The Flamethrowers by Rachel Kushner—A revolutionary book about the New York art world of the seventies, Italian class warfare, and youth's blind acceleration into the unknown.

The Fourteenth of September by Rita Dragonette—Set during the peak of the Vietnam War in 1969, a 19-year-old is attending college on an army scholarship but secretly joins the campus's anti-war movement.

The Girls by Emma Cline—Loosely inspired by the Manson Family and the 1969 murder of actress Sharon Tate. A coming-of-age story that explores themes of female vulnerability, manipulation, and the desperate desire for acceptance.

The House on Mango Street by Sandra Cisneros—Told in a series of poignant and lyrical vignettes, the story follows a young Latina girl growing up in a working-class neighborhood in Chicago. for a year of her life as she grapples with her identity, dreams, and the realities of her community.

The Nix by Nathan Hill—From the suburban Midwest to New York City to the 1968 riots that rocked Chicago and beyond. Love, betrayal, politics and pop culture.

The Outside Lands by Hannah Kohler—A family swept along in events larger than themselves in 1960s America; follows a brother and sister coming to terms with their mother’s death and the wider tragedy of the Vietnam War as social customs and traditional values are overturned. A story about choice and opinion, resistance and acceptance. 

The Sometimes Daughter by Sherri Wood Emmons— Mostly set in Indianapolis, explores the complex bond between a daughter born at Woodstock in 1969 with her eternal hippie  bi-polar mother and mainstream father. 

The Unmooring by Ken Fireman—Rejection of a family’s conservative lifestyle  in 1961 takes a young man to the front lines of the civil rights struggle and Vietnam in a landscape like today’s, scarred by polarization, social conflict, deep racial fissure, official deceit, and generational tensions.

The Women by Kristin Hannah—A view of the Vietnam War and its fallout from an army nurse perspective. See my review.

The World Played Chess by Robert Dugoni—A young man's pivotal summer in 1979, where he learns life-changing lessons from two Vietnam veterans. Forty years later, with his own son leaving for college, the lessons of that summer―breaking away, shaping a life, and seeking one’s own destiny―come back into play.

The Wrong Kind of Woman by Sarah McCraw Crow—A widow challenges her traditional identity and embraces the women's movement after her professor husband's sudden death. The story is told through multiple perspectives, exploring themes of grief, feminism, and social change.

Trio by William Boyd—Summer 1968, and the world is reeling from war and assassinations, protests and riots. In a sunny British seaside town, a producer, a novelist, and an actress are enduring their own more private crises on the set of a disaster-plagued movie. All are leading secret lives. Pressures—and that’s before the FBI and CIA get involved. Asks the questions: What makes life worth living? And what do you do if you find it isn’t?

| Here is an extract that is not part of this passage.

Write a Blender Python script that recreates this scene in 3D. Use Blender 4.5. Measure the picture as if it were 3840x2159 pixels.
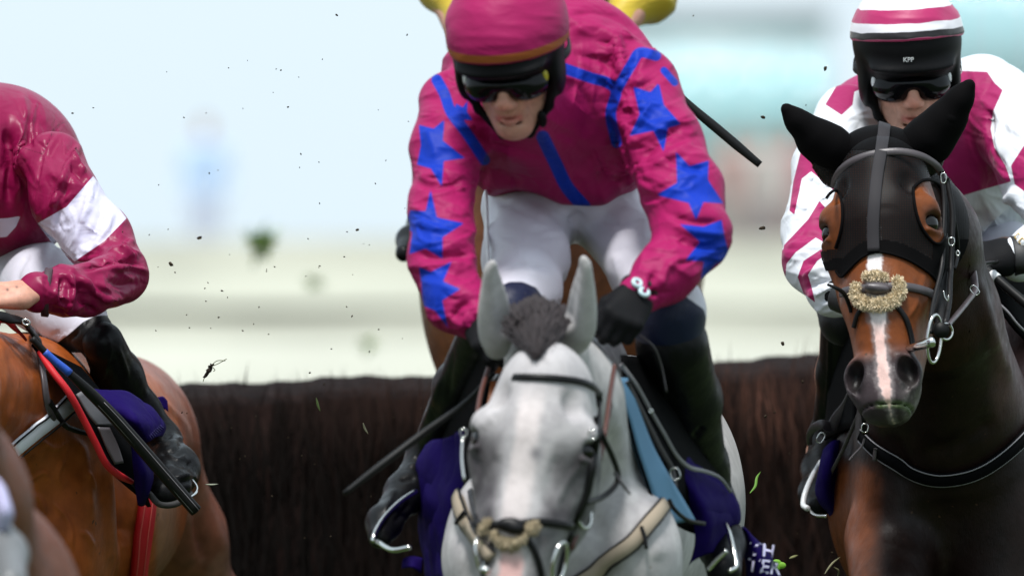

Utopia Avenue by David Mitchell— Four talented, mismatched musicians form a band in the 1967 London psychedelic scenethat rapidly rises from small Soho clubs to American tours. It’s about the families we choose and the ones we don’t; of voices in the head, and the truths and lies they whisper; of music, madness, and idealism. Can we really change the world, or does the world change us?
The book explores themes of creativity, identity, fame, idealism, madness, and grief.

You are Free by Danzy Senna—At the intersection of race and family life, stories richly nuanced, often funny, provocative.